Columnas
El hombre que se querellaba demasiado
Por David Torres
Escritor
No es sencillo explicar cómo es que un señor que confesó haber defraudado cientos de miles de euros a Hacienda pone en marcha dieciocho querellas (de momento) a varios políticos y periodistas por haberle llamado nada menos que “defraudador confeso”. Tal vez, si hay juicio un día de éstos, habría que llamar a declarar a la Real Academia Española de la Lengua para elucidar estas arduas cuestiones de semántica, y consultar, de paso, a unos cuantos expertos en mecánica cuántica. Sospecho, sin embargo, que el problema viene de lejos, de esa antigualla incrustada en el artículo 18 de la Constitución y denominada “derecho al honor”, la cual presupone no que todos los españoles tengamos honor, sino que todos tenemos derecho a tenerlo.
Lo del honor, en efecto, es una cosa muy española. En mis tiempos de profesor de literatura intentaba explicar a mis alumnos que precisamente por eso las obras de Lope, Calderón y demás ases del Siglo de Oro no habían aguantado tan bien el paso del tiempo como las de Shakespeare, Marlowe y otros isabelinos. El teatro de Shakespeare habla de la ambición, el amor, la venganza, el poder, los celos y otros conflictos universales, mientras que a Lope y a Calderón les interesan sobre todo los asuntos de honra (que no es exactamente lo mismo que el honor, pero para el caso vale) donde lo que cuenta es lo que van diciendo de uno a cuenta de los deslices de la esposa, la hija o una bisabuela que tuvo el mal gusto de liarse con un morisco.
A este señor llegan a conocerlo Calderón de la Barca o Lope de Vega y le habrían dedicado sendos dramones en octosílabos rimados con un resultado no muy distinto al de los apabullantes legajos judiciales con los que sus abogados tratan de intimidar al presidente del gobierno, al Fiscal General del Estado y a cualquiera que se atreva a recordar que un día confesó haber defraudado a Hacienda trescientos y pico mil euros. Por cierto, no me negarán que El defraudador confeso suena a título de una de esas comedias que Lope se despachaba entre el almuerzo y la cena, y que podía empezar así, más o menos:
Si me dicen que defraudo,/presidente, fiscal, él o ella,/ya pueden romper la hucha/porque les toca querella.
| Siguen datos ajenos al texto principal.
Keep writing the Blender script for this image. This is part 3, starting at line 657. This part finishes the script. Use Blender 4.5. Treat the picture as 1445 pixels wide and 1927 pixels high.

Otro posible título para la comedia sería El ciudadano anónimo, que es como Isabel Díaz Ayuso denomina a su novio: un individuo desvalido que únicamente cuenta con la protección del PP en bloque, de la presidenta de la Comunidad de Madrid, de su director de gabinete (también conocido como MAR o el Triturador), de media docena de periódicos subvencionados por el gobierno madrileño, cuatro emisoras de radio, unas cuantas cadenas televisivas y un batallón de cuñados. Al igual que otros superhéroes (Superman, Batman, Spiderman), intentó salvaguardar su anonimato mediante diversos disfraces (mayormente gafas y peluca), pero le precedía la fama de sus hazañas financieras.
Porque no me negarán que es una verdadera hazaña facturar 3,7 millones de euros a través de una empresa, Maxwell Cremona Ingeniería S.L., que no contaba con un solo empleado y que constaba básicamente de un ordenador, una impresora y un Porsche Panamera. En 2017 facturó poco más de ocho mil euros anuales y durante los años siguientes las cifras se fueron incrementando poco a poco, pero conocer a Ayuso y empezar a firmar contratos con Quirón y Arval fue todo uno. Por supuesto, la presidenta no tiene nada que ver con su éxito meteórico y el fabuloso despiporre de ceros, aunque, la verdad, uno se pregunta para qué demonios le harían falta el ordenador y la impresora.